Unitary patent system

A Unitary Patent (UP) is a European patent which has, from its date of grant, a unitary effect in all participating member states. This means that separate registrations or validations are not needed in the countries that participate in the unitary patent system. The patentee only needs to file a request for unitary effect at the European Patent Office. Thereafter, the European patent will come into effect, after grant, in a unitary manner in all those countries in which the unitary patent system is in force at the date of grant.

A Unified Patent Court (UPC) is a centralised European patent court, where all infringement and invalidation cases concerning the unitary patents are handled. Infringement and invalidation cases of classical European patents have been handled earlier only in national courts in those countries where the European patent has been registered.

Concerning classical European patents, the jurisdiction of the UPC will only extend to those countries, which are part of the unitary patent system. A transitional period of at least 7 years from the starting date has been decided, during which period a patentee can opt out the classical European patent from the jurisdiction of the UPC. In this case, the European patent will remain for its lifetime under the jurisdiction of national courts, unless opted back in.

The unitary patent system is based on two EU regulations (1257/2012 and 1260/2012) and on an international agreement, the Unified Patent Court Agreement (UPCA).

The unitary patent system has come into force and UPC started its operation on June 1, 2023.


Status of ratifications of the UPC-agreement

Countries that have ratified the UPCA are (marked in green in the map): Austria, Belgium, Bulgaria, Denmark, Estonia, Finland, France, Germany, Italy, Latvia, Lithuania, Luxembourg, Malta, Netherlands, Portugal, Slovenia, Sweden.

Thus, when the system starts, there will be 17 participating member states.

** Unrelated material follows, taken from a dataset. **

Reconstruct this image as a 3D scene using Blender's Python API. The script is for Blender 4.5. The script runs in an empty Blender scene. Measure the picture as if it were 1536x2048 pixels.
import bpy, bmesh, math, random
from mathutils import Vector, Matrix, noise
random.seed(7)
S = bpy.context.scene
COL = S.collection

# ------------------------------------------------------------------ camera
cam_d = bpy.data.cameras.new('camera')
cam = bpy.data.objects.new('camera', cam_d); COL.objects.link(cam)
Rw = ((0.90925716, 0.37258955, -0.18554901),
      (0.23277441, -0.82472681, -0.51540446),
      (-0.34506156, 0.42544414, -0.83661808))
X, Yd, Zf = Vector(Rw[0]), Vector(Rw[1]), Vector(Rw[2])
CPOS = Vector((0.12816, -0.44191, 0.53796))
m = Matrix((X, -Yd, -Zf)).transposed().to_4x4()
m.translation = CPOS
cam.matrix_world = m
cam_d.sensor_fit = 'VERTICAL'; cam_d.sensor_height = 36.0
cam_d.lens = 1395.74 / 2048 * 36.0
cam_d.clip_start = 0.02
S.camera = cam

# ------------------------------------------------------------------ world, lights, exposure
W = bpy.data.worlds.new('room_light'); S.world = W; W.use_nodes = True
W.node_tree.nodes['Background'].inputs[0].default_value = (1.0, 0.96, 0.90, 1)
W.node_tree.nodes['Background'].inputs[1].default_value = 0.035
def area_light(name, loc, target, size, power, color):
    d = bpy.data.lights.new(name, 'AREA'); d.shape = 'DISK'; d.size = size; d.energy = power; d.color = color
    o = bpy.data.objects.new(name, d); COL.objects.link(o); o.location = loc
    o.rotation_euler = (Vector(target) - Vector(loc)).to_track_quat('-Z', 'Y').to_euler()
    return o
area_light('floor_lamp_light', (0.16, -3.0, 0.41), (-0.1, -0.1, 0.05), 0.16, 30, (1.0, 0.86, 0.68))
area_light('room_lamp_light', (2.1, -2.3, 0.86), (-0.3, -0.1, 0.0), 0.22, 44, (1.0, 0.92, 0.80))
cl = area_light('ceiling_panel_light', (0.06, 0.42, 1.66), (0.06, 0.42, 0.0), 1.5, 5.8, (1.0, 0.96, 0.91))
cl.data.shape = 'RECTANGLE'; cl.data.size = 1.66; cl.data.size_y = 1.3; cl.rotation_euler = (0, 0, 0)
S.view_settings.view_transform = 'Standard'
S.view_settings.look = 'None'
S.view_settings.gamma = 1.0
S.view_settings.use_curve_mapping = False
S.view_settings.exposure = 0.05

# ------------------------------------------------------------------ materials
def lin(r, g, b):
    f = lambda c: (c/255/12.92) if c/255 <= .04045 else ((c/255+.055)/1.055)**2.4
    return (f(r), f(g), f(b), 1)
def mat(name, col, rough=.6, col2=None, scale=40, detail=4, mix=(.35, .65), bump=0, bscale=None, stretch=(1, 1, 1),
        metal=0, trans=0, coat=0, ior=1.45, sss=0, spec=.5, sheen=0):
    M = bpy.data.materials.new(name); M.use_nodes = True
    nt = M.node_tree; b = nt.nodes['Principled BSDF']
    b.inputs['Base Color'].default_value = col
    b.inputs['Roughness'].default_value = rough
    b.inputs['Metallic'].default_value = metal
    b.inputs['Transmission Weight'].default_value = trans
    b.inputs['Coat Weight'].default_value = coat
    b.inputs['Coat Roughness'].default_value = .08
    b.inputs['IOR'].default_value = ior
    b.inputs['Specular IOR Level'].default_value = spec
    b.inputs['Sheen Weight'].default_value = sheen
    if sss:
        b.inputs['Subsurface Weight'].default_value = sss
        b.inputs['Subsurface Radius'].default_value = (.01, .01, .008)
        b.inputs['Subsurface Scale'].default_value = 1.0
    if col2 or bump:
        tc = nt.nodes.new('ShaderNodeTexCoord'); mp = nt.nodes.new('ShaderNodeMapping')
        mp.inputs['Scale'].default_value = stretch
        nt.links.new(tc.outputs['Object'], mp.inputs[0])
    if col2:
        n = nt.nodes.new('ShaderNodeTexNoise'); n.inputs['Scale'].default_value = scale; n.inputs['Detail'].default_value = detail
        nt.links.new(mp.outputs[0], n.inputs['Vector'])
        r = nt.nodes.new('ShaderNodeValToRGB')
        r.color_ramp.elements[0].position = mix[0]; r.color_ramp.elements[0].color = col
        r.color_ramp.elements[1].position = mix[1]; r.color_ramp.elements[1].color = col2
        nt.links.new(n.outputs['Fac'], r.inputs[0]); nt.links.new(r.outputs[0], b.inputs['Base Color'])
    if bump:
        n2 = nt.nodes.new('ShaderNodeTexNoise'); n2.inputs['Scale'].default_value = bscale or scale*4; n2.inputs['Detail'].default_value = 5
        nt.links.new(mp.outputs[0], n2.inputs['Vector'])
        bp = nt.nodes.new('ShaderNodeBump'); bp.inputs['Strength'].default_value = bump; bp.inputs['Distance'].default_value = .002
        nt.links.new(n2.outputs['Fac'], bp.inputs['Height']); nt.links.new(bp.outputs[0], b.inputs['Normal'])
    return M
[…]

Why the new unitary patent system?

The traditional European patent system was set up in 1973, and updated in 2000. The system is based on one single application for all 39 contracting states of the European Patent Convention (EPC). Once the application is accepted and a European patent granted, it is however transformed to a bundle of national patents by registering it in the desired EPC countries. The registration incurs costs. In many countries, the national registration of the European patent also means translating the patent into the national language.

The registration already comes with a fee and translations increase the costs. Therefore, it has been rather expensive to obtain geographically broad protection in Europe for an invention. Also litigation has been difficult and expensive, since it has been mandatory to handle separate cases in national courts for EP registrations.

It has thus been a desire to form a new patenting system in Europe, in order to lower the cost of registration and litigation. In the unitary patent system, it is possible to register a granted European patent with one request for all the states participating in the unitary patent system. It is also intended that all litigation concerning European patents are handled in one single court which will take decisions that are valid in all participating member states.